From March 26 to June 25, the Kimbell Art Museum will host an exhibit dedicated to the original architect of the museum.
Louis Kahn was an award winning architect commissioned to be the museum’s architect in 1966.
“The Kimbell’s Kahn-designed building is acknowledged the world over as an architectural masterpiece,” said Eric Lee, director of the Kimbell Art Museum, in a press release about the exhibit. “Visitors who come to this exhibition will get to know Kahn, the architect, and follow him on the thrilling journey that led to the vision for the Kimbell Art Museum.”
There will be about 450 different pieces shown in the exhibit, including original drawings, photos, films and models of his various projects.
The highlight of the exhibit will be a 12-foot model of City Tower, said Jennifer Price, the exhibit’s curator. The tower was to be included in the city renewal project in Philadelphia, but the project was stopped due to a lack of funds.

Louis Kahn in front of a model of the City Tower Project in an exhibition at Cornell University, Ithaca, New York, February 1958.
Louis Kahn in front of a model of the City Tower Project in an exhibition at Cornell University, Ithaca, New York, February 1958.

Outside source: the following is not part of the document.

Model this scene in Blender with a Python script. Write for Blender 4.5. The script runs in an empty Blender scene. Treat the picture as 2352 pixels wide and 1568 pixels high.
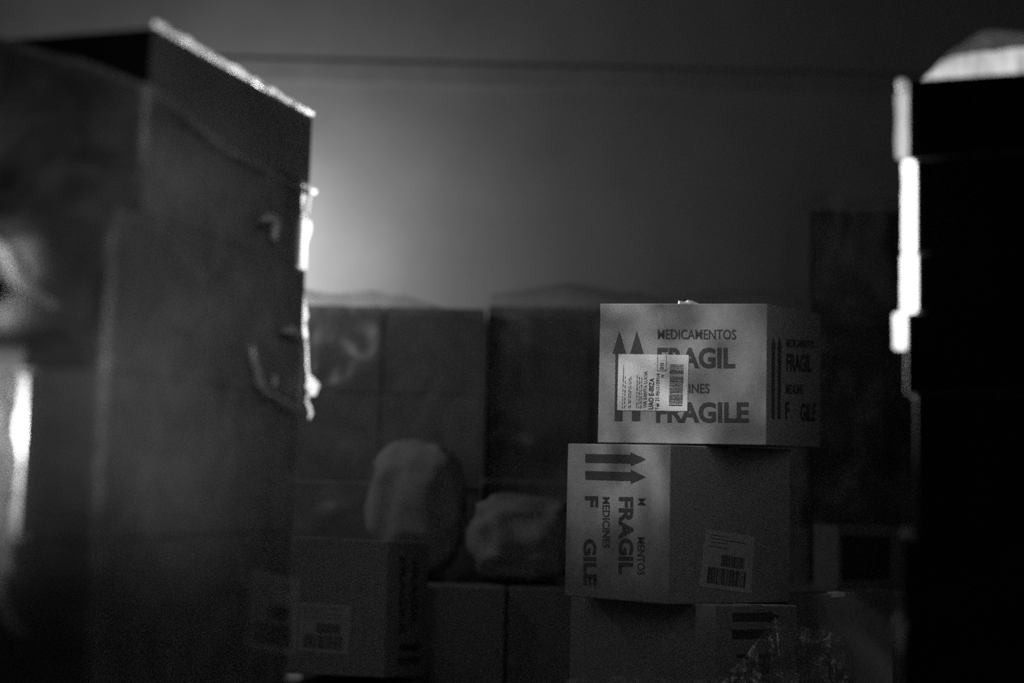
import bpy, bmesh, math, random
from mathutils import Vector, noise
random.seed(7)
S = bpy.context.scene
COL = S.collection
# ------------------------------------------------------------------ camera
W, H, F = 2352, 1568, 3267.0
PITCH, ROLL, CZ = math.radians(5.58), math.radians(1.5), 0.88
CAM = Vector((0, 0, CZ))
FW = Vector((0, math.cos(PITCH), math.sin(PITCH)))
_r0, _u0 = Vector((1, 0, 0)), Vector((0, -math.sin(PITCH), math.cos(PITCH)))
RT = _r0 * math.cos(ROLL) + _u0 * math.sin(ROLL)
UP = _u0 * math.cos(ROLL) - _r0 * math.sin(ROLL)
cd = bpy.data.cameras.new('camera')
cam = bpy.data.objects.new('camera', cd); COL.objects.link(cam)
from mathutils import Matrix
cam.matrix_world = Matrix(((RT.x, UP.x, -FW.x, CAM.x), (RT.y, UP.y, -FW.y, CAM.y), (RT.z, UP.z, -FW.z, CAM.z), (0, 0, 0, 1)))
cd.sensor_width = 36.0; cd.lens = 36.0 * F / W; cd.clip_start = 0.05
cd.dof.use_dof = True; cd.dof.focus_distance = 3.85; cd.dof.aperture_fstop = 0.78; cd.dof.aperture_blades = 0
S.camera = cam
S.view_settings.view_transform = 'Standard'; S.view_settings.look = 'None'
S.view_settings.gamma = 1.0; S.view_settings.use_curve_mapping = False
S.view_settings.exposure = 0.0
S.cycles.use_denoising = False
S.cycles.max_bounces = 6; S.cycles.diffuse_bounces = 2; S.cycles.glossy_bounces = 2
S.cycles.transparent_max_bounces = 10; S.cycles.transmission_bounces = 2
S.cycles.caustics_reflective = False; S.cycles.caustics_refractive = False
S.cycles.blur_glossy = 1.0; S.cycles.sample_clamp_indirect = 0.45
# ------------------------------------------------------------------ world: faint even fill through the side left open behind the camera
w = bpy.data.worlds.new('world'); S.world = w; w.use_nodes = True
w.node_tree.nodes['Background'].inputs[0].default_value = (1, 1, 1, 1)
w.node_tree.nodes['Background'].inputs[1].default_value = 0.0006


def lamp(name, kind, loc, power, target=None, size=0.05, angle=60, blend=0.5, pattern=None):
    l = bpy.data.lights.new(name, kind); l.energy = power; l.shadow_soft_size = size
    o = bpy.data.objects.new(name, l); COL.objects.link(o); o.location = loc
    if kind == 'SPOT':
        l.spot_size = math.radians(angle); l.spot_blend = blend
    if target is not None:
        o.rotation_euler = (Vector(target) - Vector(loc)).to_track_quat('-Z', 'Y').to_euler()
    if pattern:
        l.use_nodes = True
        nt = l.node_tree; em = nt.nodes['Emission']
        tc = nt.nodes.new('ShaderNodeTexCoord'); no = nt.nodes.new('ShaderNodeTexNoise')
        no.inputs['Scale'].default_value = pattern[0]; no.inputs['Detail'].default_value = 2.0
        no.inputs['Distortion'].default_value = 0.6
        mr = nt.nodes.new('ShaderNodeMapRange')
        mr.inputs['From Min'].default_value = 0.38; mr.inputs['From Max'].default_value = 0.66
        mr.inputs['To Min'].default_value = pattern[1]; mr.inputs['To Max'].default_value = pattern[2]
        nt.links.new(tc.outputs['Normal'], no.inputs['Vector'])
        nt.links.new(no.outputs['Fac'], mr.inputs['Value'])
        nt.links.new(mr.outputs['Result'], em.inputs['Strength'])
    return o


# floodlight standing behind the wrapped stack: a narrow beam across to the right-hand stack ...
lamp('rear_spot', 'SPOT', (-1.05, 4.6, 1.44), 1700, (0.82, 2.9, 1.42), 0.03, 25, 1.0)
# ... a second spot added to brighten the film folds on that stack ...
lamp('rear_spot', 'SPOT', (-0.85, 3.9, 1.75), 1100, (-0.50, 2.75, 1.40), 0.05, 55, 0.7)
# ... a third, narrow, added to brighten the tape end ...
lamp('rear_spot', 'SPOT', (-1.05, 4.6, 1.75), 420, (0.45, 3.95, 1.37), 0.02, 7, 0.8)
# ... and an unseen point lamp added for rims and carton tops
lamp('rim_fill', 'POINT', (-1.08, 4.78, 1.80), 4, None, 0.04)
# lamp on the back wall
lamp('wall_lamp', 'POINT', (-1.32, 6.72, 1.98), 31, None, 0.12)
# work light above the aisle, patchy by a noise pattern imitating light through plastic
lamp('work_light', 'SPOT', (-0.66, 2.72, 2.06), 50, (0.37, 3.85, 1.15), 0.03, 30, 1.0, (27.0, 0.25, 2.1))
# unseen fill added beyond the left edge for glare on the film
lamp('left_fill', 'SPOT', (-1.25, 1.75, 1.25), 22, (-0.87, 2.36, 1.20), 0.03, 17, 1.0, (12.0, -0.6, 2.2))
# unseen lamp added inside the carton gap to make its strip bright
lamp('gap_fill', 'POINT', (-0.782, 2.46, 0.94), 2.6, None, 0.015)
# unseen fill added high on the near right to brighten the wrapped stack
lamp('stack_fill', 'SPOT', (0.65, -0.6, 1.9), 105.0, (-0.76, 2.45, 1.17), 0.08, 18.5, 0.8, (16.0, 0.35, 1.7))
# weak area fill added behind the camera to lift the front faces
dl = bpy.data.lights.new('camera_side_fill', 'AREA'); dl.shape = 'RECTANGLE'; dl.size = 6.0; dl.size_y = 3.0; dl.energy = 0.6
do = bpy.data.objects.new('camera_side_fill', dl); COL.objects.link(do); do.location = (0, -0.95, 2.0); do.rotation_euler = (math.radians(90), 0, 0)

# ------------------------------------------------------------------ projection helpers


def ray(px, py):
    return FW + RT * ((px - W / 2) / F) - UP * ((py - H / 2) / F)


def at(px, py, Y):
    d = ray(px, py); return CAM + d * (Y / d.y)


def zat(X, Y, py):
    a = Vector((X, Y, 0)) - CAM
    k = (py - H / 2)
    c0 = a.dot(UP) * F + k * a.dot(FW); c1 = UP.z * F + k * FW.z
    return -c0 / c1


def along(P, d, px, z):
    """distance along horizontal direction d from plan point P so that it shows at column px (at height z)"""
    a = Vector((P[0], P[1], z)) - CAM; dd = Vector((d[0], d[1], 0)); k = px - W / 2
    return (k * a.dot(FW) - F * a.dot(RT)) / (F * dd.dot(RT) - k * dd.dot(FW))


# ------------------------------------------------------------------ materials


def mat(name, col, rough=0.8, var=0.12, scale=30, bump=0.0, spec=0.3, bscale=None, bdist=0.001):
    m = bpy.data.materials.new(name); m.use_nodes = True; nt = m.node_tree
    b = nt.nodes['Principled BSDF']; b.inputs['Roughness'].default_value = rough
    b.inputs['Specular IOR Level'].default_value = spec
    tc = nt.nodes.new('ShaderNodeTexCoord'); n = nt.nodes.new('ShaderNodeTexNoise')
    n.inputs['Scale'].default_value = scale; n.inputs['Detail'].default_value = 5
    r = nt.nodes.new('ShaderNodeMapRange'); r.inputs['From Min'].default_value = 0.3; r.inputs['From Max'].default_value = 0.7
    r.inputs['To Min'].default_value = col * (1 - var); r.inputs['To Max'].default_value = col * (1 + var)
    nt.links.new(tc.outputs['Object'], n.inputs['Vector']); nt.links.new(n.outputs['Fac'], r.inputs['Value'])
    nt.links.new(r.outputs['Result'], b.inputs['Base Color'])
    if bump:
        n2 = nt.nodes.new('ShaderNodeTexNoise'); n2.inputs['Scale'].default_value = bscale or scale; n2.inputs['Detail'].default_value = 4
        bp = nt.nodes.new('ShaderNodeBump'); bp.inputs['Strength'].default_value = bump; bp.inputs['Distance'].default_value = bdist
        nt.links.new(tc.outputs['Object'], n2.inputs['Vector'])
        nt.links.new(n2.outputs['Fac'], bp.inputs['Height']); nt.links.new(bp.outputs['Normal'], b.inputs['Normal'])
    return m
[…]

The exhibit, called “Louis Kahn: The Power of Architecture,” was organized by the Vitra Design Museum in Weil am Rhein in Germany and has been on an international tour since 2013.
The Kimbell will be the second to last museum on the tour.
The Kimbell is also the sole venue for another exhibit dedicated to Louis Kahn: “The Color of Light, The Treasury of Shadows: Pastels by Louis I. Kahn from the Collections of His Children.”
This exhibit focuses on a three-month period when Kahn was the Architect in Residence at the American Academy in Rome.
Away from the daily concerns of his practice, Kahn was able to make pastels that are seen as, “the most sublime examples of his drawings,” according to the museum’s press release.
The pieces for the exhibit were donated by Kahn’s children, Sue Ann, Alexandra Tyng, and Nathaniel Kahn.
Kahn was active for about 20 years before he began teaching at Yale University in 1947.  Ten years later he moved to Philadelphia where he worked at the University of Pennsylvania until he died in 1974.